個室か 集会室か----- ブログの運命

「ミクシイ」というネットザービスが500万人の加入者を誇り、株式市場でも業績拡大を囃して、上々の評判だという。
 ネットサービスなら、インターネットを背景とした、例えば、ココログ、エキサイトなどのブログサービスが相応の顧客を集めている。
 この顧客が不特定多数というところに魅力があるのだとすると、「ミクシイ」というのは、特定多数の会員たちが、あまり情報非公開とかプライバシー優先とかを顧慮せずに、相互交流/対話を楽しめるところがミソのようである。
 私はブログ経験数ヶ月という新米だから、あまり分かったようなことは言えないが、迷惑コメントのようなものにあまり煩わされる心配がなさそうなのも、集客力の一つと見ていいのかもしれない。


 思い当たることがある。
 私はもう十数年来の(旧)パソコン通信の利用者で、加入していたニフテイネットではフォーラム/会議室のお世話になって久しい。
 やがて、インターネット仕様のパソコンが利用出来ない私は、ニフテイから閉め出されることとなるのだが、そのニフテイもインターネットの煽りで会員数が急減し、その理由の一つは会員の多くが個人の立場で楽しめるブログ急成長のせいだ、と言われたものだ。


 「ミクシイ」は、ニフテイ・フォーラムの再来/復活ではないのだろうか。
 これは、要するに、人は時には個室に入りたがり、一方で集会室で人と群れたがる、ということではないか、と私には感じられる。
 これを私は仮に「遠心力」「求心力」の作用、と形容してみるのだが、どうであろうか。


 今でも思いだすのだが、ニフテイは結構楽しかった。
 現在のインターネット世界で賑わっているのかどうか分からないが、ネットの世界では「オフ」と称する生身の人間の交流の場があり、ニフテイの音楽の例でいうと、これが結構繁盛していた。 
 プロに劣らずアマチュアも自前で音楽/演奏活動を楽しめるということを実証出来た好例だと、私は思っている。
 例えば、プロの世界でなら無謀/暴挙とされるようなイベントが平然と企画され、それなりの人を集めた。
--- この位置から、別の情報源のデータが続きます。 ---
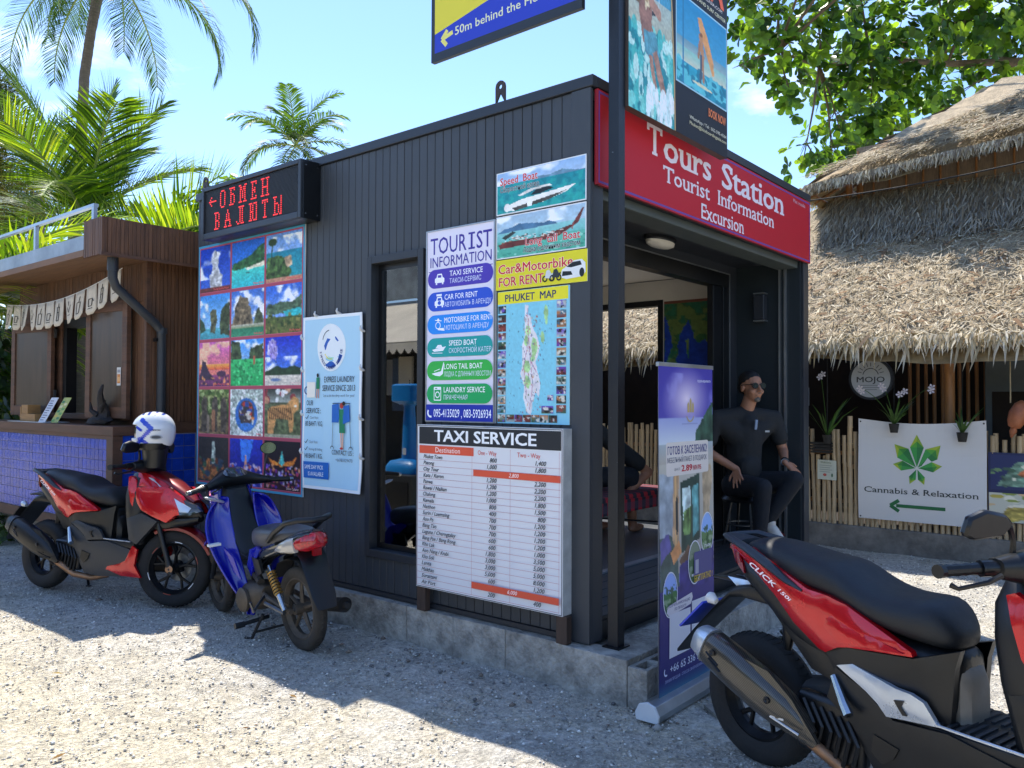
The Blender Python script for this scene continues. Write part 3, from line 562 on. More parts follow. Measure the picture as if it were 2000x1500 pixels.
P.text('OUR', .05, .585, .07, .036, '2a3038', .01); P.text('SERVICE :', .05, .53, .16, .036, '2a3038', .01)
for yy, tx, c_ in ((.49, 'Cloth Wash', 1), (.44, '80 BAHT / KG.', 0), (.32, 'Cloth Wash', 1), (.27, 'Ironing & Folding', 1), (.215, '140 BAHT / KG.', 0)):
    if c_: P.line((.045, yy+.01), (.058, yy), .005, '2a3038'); P.line((.058, yy), (.078, yy+.026), .005, '2a3038'); P.text(tx, .095, yy, .09+.05*(len(tx) > 12), .018, '59626c')
    else: P.text(tx, .045, yy, .19, .034, '2a3038', .01)
P.rect(.03, .075, .30, .19, '1f62b4'); P.text('SAME DAY PICK UP', .045, .14, .24, .028, 'dfe8f0', .01); P.text('IS AVAILABLE', .085, .093, .16, .028, 'dfe8f0', .01)
P.text('CONTACT US :', .34, .25, .23, .032, '2a3038', .01); P.text('+66983329470', .38, .205, .18, .022, '59626c')
P.line((.35, .60), (.54, .60), .005, '3a4048'); P.line((.36, .60), (.345, .3), .004, '3a4048'); P.line((.53, .60), (.545, .3), .004, '3a4048')
P.poly([(.345, .59), (.42, .6), (.43, .5), (.42, .47), (.345, .47)], '1f62b4'); P.poly([(.47, .58), (.53, .59), (.54, .48), (.47, .46)], '1f62b4'); P.poly([(.43, .56), (.475, .56), (.49, .4), (.43, .4)], '1f7a55'); P.ell(.455, .585, .02, .02, 'a83a2c'); P.ell(.475, .6, .016, .014, '1c1c1c'); P.line((.445, .4), (.45, .3), .012, 'd8a890'); P.line((.47, .4), (.462, .3), .012, 'd8a890'); P.ell(.45, .295, .018, .008, 'b03838')
for a in (.345, .545): P.arc(a, .29, .018, 0, 180, .005, '3a4048')
P.build('print', m_print, t); 
Bk = Print((-.026, 2.43, .877), LU, (0, .006, 1)); Bk.wave = P.wave; Bk.rect(0, 0, w, h, 'c8ccd0', 8, 14); o = Bk.build('sheet', m_matte, t); s2 = o.modifiers.new('solid', 'SOLIDIFY'); s2.thickness = .002
for a, b in ((.155, 1.215), (.4, 1.22), (0, 1.06), (0, .83), (0, .52), (0, .25), (.635, 1.09), (.635, .83), (.635, .5), (.635, .24)):
    q = MB(); c = P.P(a, b, 0); q.tube([c+Vector((.02, 0, -.008)), c+Vector((-.012, 0, 0)), c+Vector((-.02, 0, .012)), c+Vector((-.012, .003, .03))], [.008, .011, .008, .004], 6); q.build('cable_tie', m_white, t, smooth=1)
# tourist information board
t, P = poster('tourist_information_board', 'white and purple Tourist Information board with six coloured service buttons', 'sign board', (-.018, 1.202, 1.37), LU, .562, 1.175, .017, fr=.008)
w, h = .562, 1.175; P.k = 1; P.rect(0, 0, w, h, 'd9d6e6', 2, 4)
def slabI(x, y, hh, ww, col):
    P.rect(x, y+hh-.011, x+ww, y+hh, col); P.rect(x, y, x+ww, y+.011, col); P.rect(x+ww/2-.008, y, x+ww/2+.008, y+hh, col)
v = '3a2f92'; P.text('TOUR', .035, 1.025, .30, .1, v, .012); P.k += 1; slabI(.352, 1.025, .1, .052, v); P.text('ST', .418, 1.025, .118, .1, v, .012)
P.text('INFORMATION', .035, .945, .50, .062, v, .006); P.rect(.02, .917, .545, .921, v)
pl_ = [('4a3aa8', 'TAXI SERVICE', 'ТАКСИ-СЕРВИС', 'car'), ('2a52c4', 'CAR FOR RENT', 'АВТОМОБИЛЬ В АРЕНДУ', 'rent'), ('2488e4', 'MOTORBIKE FOR RENT', 'МОТОЦИКЛ В АРЕНДУ', 'bike'), ('1f9a98', 'SPEED BOAT', 'СКОРОСТНОЙ КАТЕР', 'boat'), ('36ae4a', 'LONG TAIL BOAT', 'ЛОДКА С ДЛИННЫМ ХВОСТОМ', 'tail'), ('1da05a', 'LAUNDRY SERVICE', 'ПРАЧЕЧНАЯ', 'wash')]
for i, (c_, a, b, ic) in enumerate(pl_):
    cy = h-(.257+.1195*i)*h; P.pill(.014, cy-.058, w-.014, cy+.058, c_); wt = 'eef0f6'; x = .075
    if ic in ('car', 'rent'): P.pill(x, cy-.025, x+.08, cy+.005, wt, .008); P.poly([(x+.012, cy+.004), (x+.022, cy+.03), (x+.058, cy+.03), (x+.068, cy+.004)], wt); P.rect(x+.008, cy-.036, x+.02, cy-.024, wt); P.rect(x+.06, cy-.036, x+.072, cy-.024, wt); P.rect(x+.025, cy+.006, x+.055, cy+.022, c_)
    if ic == 'rent': P.rect(x+.015, cy+.034, x+.06, cy+.046, wt); P.ell(x+.04, cy-.008, .014, .012, c_)
    if ic == 'bike': P.arc(x+.03, cy-.005, .02, 0, 360, .005, wt); P.line((x+.005, cy+.028), (x+.06, cy+.022), .005, wt); P.ell(x+.032, cy+.028, .009, .01, wt); P.line((x+.03, cy-.03), (x+.085, cy-.036), .006, wt); P.rect(x+.035, cy-.033, x+.08, cy-.022, wt)
    if ic == 'boat': P.poly([(x-.02, cy-.012), (x+.1, cy+.006), (x+.075, cy-.02), (x, cy-.024)], wt); P.poly([(x+.01, cy-.004), (x+.03, cy+.016), (x+.06, cy+.016), (x+.07, cy)], wt); P.line((x-.02, cy-.032), (x+.07, cy-.034), .004, wt)
    if ic == 'tail': P.poly([(x-.02, cy-.018), (x+.06, cy-.004), (x+.08, cy+.05), (x+.085, cy+.05), (x+.075, cy-.02), (x+.05, cy-.034), (x+.01, cy-.03)], wt); P.line((x, cy-.004), (x+.05, cy+.01), .004, wt)
    if ic == 'wash': P.pill(x, cy-.042, x+.062, cy+.042, wt, .005); P.rect(x+.005, cy-.036, x+.057, cy+.024, c_); P.arc(x+.031, cy-.006, .017, 0, 360, .006, wt); P.rect(x+.008, cy+.03, x+.03, cy+.036, c_)
    tx = .2 if ic in ('car', 'boat') else .16; P.text(a, tx, cy+.008, min(.385, .0215*len(a)+.01), .032, wt, .012); P.text(b, tx, cy-.036, min(.375, .0205*len(b)+.01), .028, 'd8e0f4')
P.rect(.004, .004, w-.004, .105, '1c2f9e'); P.arc(.048, .055, .024, 140, 290, .012, wt, 8); P.text('095-4135029 , 083-5926934', .075, .03, .465, .048, wt, .012)
P.build('print', m_print, t)
# boats, rental, map
def speed():
    c = Can(150, 60, '8fb4dc', 'd0dcea').clouds(0, .3, .5, 3, seed=31).band(.3, 1, '1f8a98', '2a9a9a').poly([(.42,.31),(.5,.24),(.6,.27),(.75,.2),(.9,.28),(1,.31)], '6a90a8', .005)
    n = fbm(150, 60, 16, 5); c.put(((n > .6) & (c.Y > .32)).astype(float), '2fb0a8', .5).put(((n < .38) & (c.Y > .32)).astype(float), '17707e', .5)
    c.poly([(.1,.92),(.12,.82),(.3,.72),(.62,.66),(.9,.6),(.8,.74),(.55,.88),(.2,.98)], 'f0efe8', .003, tex=.05).poly([(.18,.9),(.5,.8),(.82,.7),(.6,.86),(.22,.98)], '4c4a44', .004, tex=.2).poly([(.24,.62),(.4,.5),(.62,.48),(.64,.53),(.42,.56),(.3,.64)], 'e8e6e0', .003).poly([(.4,.66),(.46,.55),(.6,.53),(.66,.6),(.5,.67)], '20282c', .004).poly([(.36,.83),(.42,.81),(.41,.93),(.36,.93)], 'f0efe8', .003)
    return c.ell(.12, .87, .035, .1, 'e4e4e0').grain(.08, 30).a
t, P = poster('speed_boat_poster', 'poster of a white speed boat on turquoise sea, topmost at the kiosk corner', 'poster', (-.016, .634, 2.562), LU, .624, .244); P.rect(0, 0, .624, .244, 'd8dce0'); P.img(speed(), .006, .006, .618, .238)
def outl(P, s, x, y, w, h, c1, c2, b): P.text(s, x, y, w, h, c1, .075); P.text(s, x+.0, y, w, h, c2, b)
outl(P, 'Speed  Boat', .028, .17, .27, .042, 'f0ece8', 'c4303c', .03); P.k += 1; outl(P, 'Скоростной катер', .03, .128, .28, .028, 'e8ecec', '20282c', .02); P.build('print', m_print, t)
def ltail():
    c = Can(150, 60, '9fbcd4', 'c0dce0').clouds(0, .3, .55, 3, seed=37).band(.34, .62, '8fc8cc', '6fbcb8').band(.6, 1, '5fb4a4', '4fa890').poly([(0,.4),(.08,.3),(.18,.28),(.25,.22),(.4,.24),(.55,.3),(.6,.26),(.68,.32),(.7,.36)], '4a7090', .01).spots(.62, 1, ['8fd0c0', '3f9080'], 60, .02, 5)
    c.poly([(.02,.68),(.1,.62),(.5,.62),(.86,.44),(.97,.1),(.99,.1),(.93,.42),(.72,.66),(.4,.74),(.04,.78)], '6a3430', .004, tex=.3).spots(.5, .64, ['e8e4dc', '303030', 'a06a50', 'd8d8d8'], 60, .014, 3, .05, .75).poly([(.06,.5),(.18,.38),(.22,.42),(.1,.58)], '38403c', .02); return c.line(.88, .4, .86, .55, .006, 'a05048').grain(.1, 30).a
t, P = poster('long_tail_boat_poster', 'poster of a brown long tail boat full of passengers, below the speed boat', 'poster', (-.016, .634, 2.309), LU, .624, .244); P.rect(0, 0, .624, .244, 'd8dce0'); P.img(ltail(), .006, .006, .618, .238)
outl(P, 'Long  tail  Boat', .215, .058, .37, .042, 'f0ece8', 'c4303c', .03); P.k += 1; outl(P, 'Лодка с длинным хвостом', .2, .02, .385, .028, 'e8ecec', '20282c', .02); P.build('print', m_print, t)
t, P = poster('vehicle_rental_poster', 'yellow Car & Motorbike for rent poster with a white car, above the island map', 'poster', (-.016, .636, 2.131), LU, .634, .172); P.rect(0, 0, .634, .172, 'd8cf2a', 2, 1)
outl(P, 'Car&Motorbike', .02, .092, .52, .052, 'f0ead8', 'c4303c', .03); P.k += 1; outl(P, 'FOR RENT', .025, .02, .32, .05, 'f0ead8', 'c4303c', .03); P.k += 1
P.poly([(.46, .035), (.47, .075), (.52, .1), (.55, .118), (.6, .12), (.622, .1), (.625, .05), (.6, .028), (.5, .022)], 'dcdfe0'); P.poly([(.5, .088), (.54, .11), (.59, .112), (.6, .09), (.53, .082)], '1e2428'); P.poly([(.47, .04), (.54, .042), (.53, .062), (.475, .066)], '1e2428'); P.ell(.60, .05, .016, .024, '1e2428')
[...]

(それなりの内容があったかどうかは、言わぬが華、聞くだけ野暮)。
 例えば;
 夏オフと称して、夏期のある時期に、数百人の素人演奏家が集まり、交響曲、協奏曲、室内楽、ソロ、オペラなど何でもござれ、恥も外聞もなく弾き倒してしまう。それも即席の一発勝負である。
 その最たるものは、ベートーヴェン交響曲の連続演奏、つまり、一日で九つの交響曲すべてをクリアしてしまうのだ。


 ブログのような遠心力が働くインターネット世界で、このようなイベントが可能か。ミクシイが求心力を盛り立てるパワーとはなってくれるのか。
 昔のニフテイ・フォーラムにもバトルや迷惑コメントは結構存在した。求心力はこれらをも再び引き寄せるのであろうか。
 仮にそうだとしても、やはり、人は一人ではいられずに群れたがるし、一方で孤独な存在でもあり続けたい。


<権兵衛の一言>
差し当たりは、ブログが個室/集会室両様の機能を備えた交流の場として育っていくかどうかを、関心を持って見守ることとしようか。